Chess Fever (1925, Vsevolod Pudovkin)
Fever has gripped the whole town. Chess breaks up a relationship, drives two people to attempted suicide, then happily reunites them. I guess from important-sounding Pudovkin, with his grim-looking video covers, I wasn’t expecting a comedy, but this was light (despite all the suicide) and wonderful. Wikipedia says it includes documentary footage of the 1925 Moscow chess tournament.
image

Charleston (1927, Jean Renoir)
A scientist from central Africa (a white guy in blackface and a tuxedo) flies in his aircraft (a marble on a string) to post-apocalyptic Paris, runs into a sexy Euro-girl and her pet monkey. The girl (Catherine Hessling, Renoir’s wife) teaches him the Charleston, filmed in cool slow-motion. Maybe this wasn’t as surreal in ’27 as it is today. The first (credited on IMDB anyway) film produced by Pierre Braunberger, who would go from Renoir to Resnais/Rivete/Rouch to Truffaut/Godard to Shuji Terayama.
image

The Little Match Girl (1928, Jean Renoir)
New year’s eve, a poor girl (Catherine Hessling again) can’t sell any matches, starves/freezes to death on the street after hallucinating a better life. The first Renoir film I’ve seen with stop-motion (there’s only a tiny bit) but not the first to focus on clockwork machines. Also reverse and slow-motion and a horse race through the clouds – much more ambitious than Charleston. In her fantasy she plays at the toy store, shrunk to toy size herself, and meets a handsome soldier who looks suspiciously like the handsome cop who was nice to her in the snowy street. It’s all fun and games until Death comes and wrestles her from the soldier. Both these shorts were shot by Jean Bachelet, who would be cinematographer on three separate films of The Sad Sack including Renoir’s.
image

Andy gave us some Jean Painlevé action from a different DVD than the one I’ve got. Love the “FIN” made up of stop-motion creatures at the end of most shorts. Love the octopus crawling through the mud, the way sea urchins walk with thin suckers that stick out past their spines, the umbrella dances of the acera, the camoflaged crabs, and everything about the sea horse. These are crowd-pleasers. Nice to hear the original music, which is actually really neat, especially the early electronic sounds.

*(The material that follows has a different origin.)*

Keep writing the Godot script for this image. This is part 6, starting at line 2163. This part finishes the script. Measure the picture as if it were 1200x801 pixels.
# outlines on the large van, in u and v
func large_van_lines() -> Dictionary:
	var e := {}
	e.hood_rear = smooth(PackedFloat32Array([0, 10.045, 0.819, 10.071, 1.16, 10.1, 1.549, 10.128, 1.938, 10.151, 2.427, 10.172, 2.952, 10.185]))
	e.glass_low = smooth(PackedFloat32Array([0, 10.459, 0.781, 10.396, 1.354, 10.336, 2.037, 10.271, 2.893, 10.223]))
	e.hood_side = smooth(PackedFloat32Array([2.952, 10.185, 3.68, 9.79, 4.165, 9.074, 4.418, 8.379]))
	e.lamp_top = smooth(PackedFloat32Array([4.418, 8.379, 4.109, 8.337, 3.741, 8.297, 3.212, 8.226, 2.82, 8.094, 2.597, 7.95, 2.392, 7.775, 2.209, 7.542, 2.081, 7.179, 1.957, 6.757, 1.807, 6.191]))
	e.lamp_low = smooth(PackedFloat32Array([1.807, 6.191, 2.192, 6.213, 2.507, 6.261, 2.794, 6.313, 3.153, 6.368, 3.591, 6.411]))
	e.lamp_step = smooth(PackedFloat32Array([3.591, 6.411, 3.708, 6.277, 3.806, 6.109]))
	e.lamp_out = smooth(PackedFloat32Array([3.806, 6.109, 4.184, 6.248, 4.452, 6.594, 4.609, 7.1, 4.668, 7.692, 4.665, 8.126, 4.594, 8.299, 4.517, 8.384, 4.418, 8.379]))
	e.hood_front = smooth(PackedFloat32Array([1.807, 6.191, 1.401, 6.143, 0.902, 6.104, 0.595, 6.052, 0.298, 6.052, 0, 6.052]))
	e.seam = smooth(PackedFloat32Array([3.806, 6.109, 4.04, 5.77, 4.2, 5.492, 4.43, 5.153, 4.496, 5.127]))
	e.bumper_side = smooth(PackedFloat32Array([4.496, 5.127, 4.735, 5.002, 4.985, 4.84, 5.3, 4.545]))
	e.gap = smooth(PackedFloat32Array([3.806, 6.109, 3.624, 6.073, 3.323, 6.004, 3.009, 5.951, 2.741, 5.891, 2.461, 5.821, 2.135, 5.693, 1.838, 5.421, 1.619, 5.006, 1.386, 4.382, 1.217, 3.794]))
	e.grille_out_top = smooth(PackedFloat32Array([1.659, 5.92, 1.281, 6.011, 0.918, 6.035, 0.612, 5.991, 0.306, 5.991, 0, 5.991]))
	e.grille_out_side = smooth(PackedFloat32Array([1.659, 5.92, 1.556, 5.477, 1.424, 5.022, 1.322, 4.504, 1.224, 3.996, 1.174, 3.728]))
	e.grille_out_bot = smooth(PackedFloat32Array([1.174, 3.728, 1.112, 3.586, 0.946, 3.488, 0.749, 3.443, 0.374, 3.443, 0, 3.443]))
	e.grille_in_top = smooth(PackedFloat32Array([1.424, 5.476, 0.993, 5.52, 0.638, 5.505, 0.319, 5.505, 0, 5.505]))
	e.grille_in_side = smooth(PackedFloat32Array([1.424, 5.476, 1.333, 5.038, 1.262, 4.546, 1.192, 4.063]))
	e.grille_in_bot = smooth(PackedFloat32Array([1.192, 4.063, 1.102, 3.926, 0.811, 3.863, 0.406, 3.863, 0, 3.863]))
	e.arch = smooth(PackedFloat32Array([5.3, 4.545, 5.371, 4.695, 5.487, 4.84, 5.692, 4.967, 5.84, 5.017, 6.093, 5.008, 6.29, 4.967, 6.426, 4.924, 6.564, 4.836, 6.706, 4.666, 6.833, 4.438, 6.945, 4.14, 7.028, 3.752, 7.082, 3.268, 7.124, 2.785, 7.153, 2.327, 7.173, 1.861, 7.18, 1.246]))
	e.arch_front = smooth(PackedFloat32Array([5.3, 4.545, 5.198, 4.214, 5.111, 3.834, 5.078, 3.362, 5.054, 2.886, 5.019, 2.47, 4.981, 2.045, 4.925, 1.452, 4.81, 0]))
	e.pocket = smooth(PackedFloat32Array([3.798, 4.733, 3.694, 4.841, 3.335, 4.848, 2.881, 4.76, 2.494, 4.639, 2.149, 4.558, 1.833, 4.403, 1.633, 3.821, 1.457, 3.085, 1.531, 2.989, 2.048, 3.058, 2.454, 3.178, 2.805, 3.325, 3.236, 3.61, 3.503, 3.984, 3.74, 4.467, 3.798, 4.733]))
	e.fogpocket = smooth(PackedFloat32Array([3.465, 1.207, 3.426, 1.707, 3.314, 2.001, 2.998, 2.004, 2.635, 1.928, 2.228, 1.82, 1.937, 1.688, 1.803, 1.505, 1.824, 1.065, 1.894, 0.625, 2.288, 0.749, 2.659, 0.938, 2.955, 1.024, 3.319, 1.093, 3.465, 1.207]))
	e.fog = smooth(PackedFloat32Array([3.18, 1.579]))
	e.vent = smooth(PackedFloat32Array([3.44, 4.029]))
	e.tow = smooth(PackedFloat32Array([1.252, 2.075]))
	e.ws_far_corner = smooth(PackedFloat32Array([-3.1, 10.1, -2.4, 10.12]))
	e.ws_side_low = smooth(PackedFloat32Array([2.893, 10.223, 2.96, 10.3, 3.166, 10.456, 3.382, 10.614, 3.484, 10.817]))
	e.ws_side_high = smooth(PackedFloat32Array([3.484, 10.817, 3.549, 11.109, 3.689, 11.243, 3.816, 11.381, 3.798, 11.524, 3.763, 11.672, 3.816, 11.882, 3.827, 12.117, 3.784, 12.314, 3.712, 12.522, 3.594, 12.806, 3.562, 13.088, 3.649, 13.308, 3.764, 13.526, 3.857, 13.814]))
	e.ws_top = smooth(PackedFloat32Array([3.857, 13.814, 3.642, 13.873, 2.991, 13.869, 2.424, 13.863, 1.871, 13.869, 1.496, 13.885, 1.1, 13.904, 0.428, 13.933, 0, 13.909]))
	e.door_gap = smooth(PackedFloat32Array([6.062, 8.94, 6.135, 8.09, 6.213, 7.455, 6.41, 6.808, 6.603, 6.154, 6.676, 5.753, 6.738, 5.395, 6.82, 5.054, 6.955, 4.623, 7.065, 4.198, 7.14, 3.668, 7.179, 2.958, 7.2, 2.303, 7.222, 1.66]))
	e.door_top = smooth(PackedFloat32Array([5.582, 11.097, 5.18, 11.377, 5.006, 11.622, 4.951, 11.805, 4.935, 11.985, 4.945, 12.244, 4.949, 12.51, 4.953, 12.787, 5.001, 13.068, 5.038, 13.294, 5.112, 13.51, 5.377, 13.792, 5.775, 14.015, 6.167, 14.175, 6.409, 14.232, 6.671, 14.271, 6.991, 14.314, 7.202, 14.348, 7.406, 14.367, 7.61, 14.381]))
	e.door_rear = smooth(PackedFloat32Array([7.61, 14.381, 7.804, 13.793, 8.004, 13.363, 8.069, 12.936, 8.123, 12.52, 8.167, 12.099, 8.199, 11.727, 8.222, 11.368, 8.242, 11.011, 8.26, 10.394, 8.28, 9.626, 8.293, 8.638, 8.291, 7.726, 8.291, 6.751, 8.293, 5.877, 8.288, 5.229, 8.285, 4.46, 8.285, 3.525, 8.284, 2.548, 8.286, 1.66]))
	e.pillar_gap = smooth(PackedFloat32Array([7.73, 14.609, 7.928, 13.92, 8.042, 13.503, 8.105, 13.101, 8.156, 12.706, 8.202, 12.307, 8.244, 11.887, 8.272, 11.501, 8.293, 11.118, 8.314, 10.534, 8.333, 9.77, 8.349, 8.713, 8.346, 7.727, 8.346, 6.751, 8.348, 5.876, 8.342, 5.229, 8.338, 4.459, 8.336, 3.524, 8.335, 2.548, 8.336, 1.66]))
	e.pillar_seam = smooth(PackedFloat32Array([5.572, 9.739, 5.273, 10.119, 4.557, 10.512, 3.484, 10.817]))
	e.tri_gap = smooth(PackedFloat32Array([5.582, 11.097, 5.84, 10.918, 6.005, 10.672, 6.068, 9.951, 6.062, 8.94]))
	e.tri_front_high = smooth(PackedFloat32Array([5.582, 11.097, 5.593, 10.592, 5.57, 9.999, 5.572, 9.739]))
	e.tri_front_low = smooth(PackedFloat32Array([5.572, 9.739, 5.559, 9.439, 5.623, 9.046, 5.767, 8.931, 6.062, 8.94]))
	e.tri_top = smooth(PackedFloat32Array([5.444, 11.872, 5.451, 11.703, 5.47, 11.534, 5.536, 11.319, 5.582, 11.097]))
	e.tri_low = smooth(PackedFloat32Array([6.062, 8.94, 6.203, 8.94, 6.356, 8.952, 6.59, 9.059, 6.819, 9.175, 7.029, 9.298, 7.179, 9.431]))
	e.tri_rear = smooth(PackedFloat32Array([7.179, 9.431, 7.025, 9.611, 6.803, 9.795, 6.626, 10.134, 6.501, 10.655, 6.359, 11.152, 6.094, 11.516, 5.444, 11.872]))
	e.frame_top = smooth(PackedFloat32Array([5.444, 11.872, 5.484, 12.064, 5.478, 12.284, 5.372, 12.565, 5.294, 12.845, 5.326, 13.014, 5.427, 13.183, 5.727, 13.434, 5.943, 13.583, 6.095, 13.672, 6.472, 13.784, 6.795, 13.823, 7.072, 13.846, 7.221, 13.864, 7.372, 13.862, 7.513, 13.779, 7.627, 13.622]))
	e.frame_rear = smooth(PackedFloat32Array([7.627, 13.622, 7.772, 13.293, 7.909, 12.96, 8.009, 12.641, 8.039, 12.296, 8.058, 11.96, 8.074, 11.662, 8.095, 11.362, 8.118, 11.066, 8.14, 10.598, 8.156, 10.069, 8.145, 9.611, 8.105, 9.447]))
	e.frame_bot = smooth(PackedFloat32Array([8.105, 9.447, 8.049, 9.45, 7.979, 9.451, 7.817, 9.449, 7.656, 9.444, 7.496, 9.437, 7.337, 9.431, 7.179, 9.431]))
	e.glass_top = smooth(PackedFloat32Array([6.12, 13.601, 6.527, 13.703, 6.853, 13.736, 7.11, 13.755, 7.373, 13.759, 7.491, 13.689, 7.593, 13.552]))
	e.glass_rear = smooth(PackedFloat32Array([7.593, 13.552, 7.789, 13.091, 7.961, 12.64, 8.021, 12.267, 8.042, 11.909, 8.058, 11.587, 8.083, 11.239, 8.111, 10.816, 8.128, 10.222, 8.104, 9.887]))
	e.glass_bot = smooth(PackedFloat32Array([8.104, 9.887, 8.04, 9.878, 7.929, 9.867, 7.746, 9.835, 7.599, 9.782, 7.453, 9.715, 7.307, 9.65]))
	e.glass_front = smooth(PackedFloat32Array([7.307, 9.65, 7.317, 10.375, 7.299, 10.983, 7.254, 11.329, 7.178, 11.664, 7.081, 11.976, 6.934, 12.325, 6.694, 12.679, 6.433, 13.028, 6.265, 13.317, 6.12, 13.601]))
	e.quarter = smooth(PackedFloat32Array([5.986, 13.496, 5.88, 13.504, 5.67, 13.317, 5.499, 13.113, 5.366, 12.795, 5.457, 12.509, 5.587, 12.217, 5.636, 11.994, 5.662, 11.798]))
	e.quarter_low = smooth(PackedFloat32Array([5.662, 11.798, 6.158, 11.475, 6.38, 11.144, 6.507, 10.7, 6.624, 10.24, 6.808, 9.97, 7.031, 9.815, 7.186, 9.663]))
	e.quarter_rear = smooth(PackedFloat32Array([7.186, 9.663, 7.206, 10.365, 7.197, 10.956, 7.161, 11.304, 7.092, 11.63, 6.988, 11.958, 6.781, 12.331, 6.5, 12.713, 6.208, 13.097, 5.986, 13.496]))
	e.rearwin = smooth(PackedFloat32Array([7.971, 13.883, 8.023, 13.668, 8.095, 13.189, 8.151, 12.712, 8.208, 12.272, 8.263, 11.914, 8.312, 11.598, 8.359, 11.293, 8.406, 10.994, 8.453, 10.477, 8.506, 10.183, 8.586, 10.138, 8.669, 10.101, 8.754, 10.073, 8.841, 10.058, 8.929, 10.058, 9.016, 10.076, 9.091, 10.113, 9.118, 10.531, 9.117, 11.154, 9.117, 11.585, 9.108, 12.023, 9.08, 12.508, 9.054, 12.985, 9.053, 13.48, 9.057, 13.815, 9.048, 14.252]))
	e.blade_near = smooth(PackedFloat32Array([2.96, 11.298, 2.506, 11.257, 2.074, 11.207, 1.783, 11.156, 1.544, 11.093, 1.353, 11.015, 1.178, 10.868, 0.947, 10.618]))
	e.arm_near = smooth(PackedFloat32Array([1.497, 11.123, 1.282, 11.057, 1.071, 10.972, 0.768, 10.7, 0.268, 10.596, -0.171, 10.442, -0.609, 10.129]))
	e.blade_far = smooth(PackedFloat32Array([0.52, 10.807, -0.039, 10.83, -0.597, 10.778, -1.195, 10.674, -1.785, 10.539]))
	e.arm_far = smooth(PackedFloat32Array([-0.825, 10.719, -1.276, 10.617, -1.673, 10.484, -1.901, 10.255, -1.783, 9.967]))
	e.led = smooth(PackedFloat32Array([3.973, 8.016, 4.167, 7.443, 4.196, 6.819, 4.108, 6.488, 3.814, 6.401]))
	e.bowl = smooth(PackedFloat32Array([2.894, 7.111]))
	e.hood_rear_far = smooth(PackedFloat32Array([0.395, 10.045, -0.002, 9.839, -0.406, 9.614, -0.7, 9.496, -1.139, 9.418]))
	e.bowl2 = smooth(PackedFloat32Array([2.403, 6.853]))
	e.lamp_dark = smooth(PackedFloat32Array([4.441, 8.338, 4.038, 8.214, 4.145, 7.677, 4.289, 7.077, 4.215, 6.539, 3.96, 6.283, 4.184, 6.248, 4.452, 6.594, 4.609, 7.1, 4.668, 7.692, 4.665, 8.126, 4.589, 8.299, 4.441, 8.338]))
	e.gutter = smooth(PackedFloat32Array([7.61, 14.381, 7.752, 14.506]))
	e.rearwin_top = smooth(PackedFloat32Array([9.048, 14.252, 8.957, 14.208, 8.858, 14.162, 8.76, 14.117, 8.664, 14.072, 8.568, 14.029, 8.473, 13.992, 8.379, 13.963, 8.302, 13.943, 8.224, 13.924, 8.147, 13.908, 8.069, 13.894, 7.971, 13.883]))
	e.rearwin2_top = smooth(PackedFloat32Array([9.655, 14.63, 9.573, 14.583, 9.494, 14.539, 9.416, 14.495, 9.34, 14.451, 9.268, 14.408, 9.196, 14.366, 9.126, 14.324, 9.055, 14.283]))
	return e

Also saw something called Predatory Mushrooms by one of Painleve’s influences, Jean Comandon – microscopic mushrooms create three-cell nooses to ensnare and eat tiny worms. Sounds icky, but it looks bizarre and wonderful. Could’ve used some music (GBV’s “Mushroom Art”). And the 1898 The Separation of Siamese Twins by Dr. Doyen. It’s not the doctor sawing these two people apart that is most disturbing, it’s their inhumanly spindly legs. Also could’ve used music, maybe something by Ministry.

Always happy to watch Jean Vigo’s À propos de Nice again. I only said one sentence about it last time, which is not fair. Seems to be a humorous portrait of a rich, beach-side tourist town with thrilling associative editing and the occasional staged scene (guy gets super-sunburned, woman in beach chair changes clothing repeatedly). Watched on 16mm. For music I suggest some Luna, or a jaunty classical piece.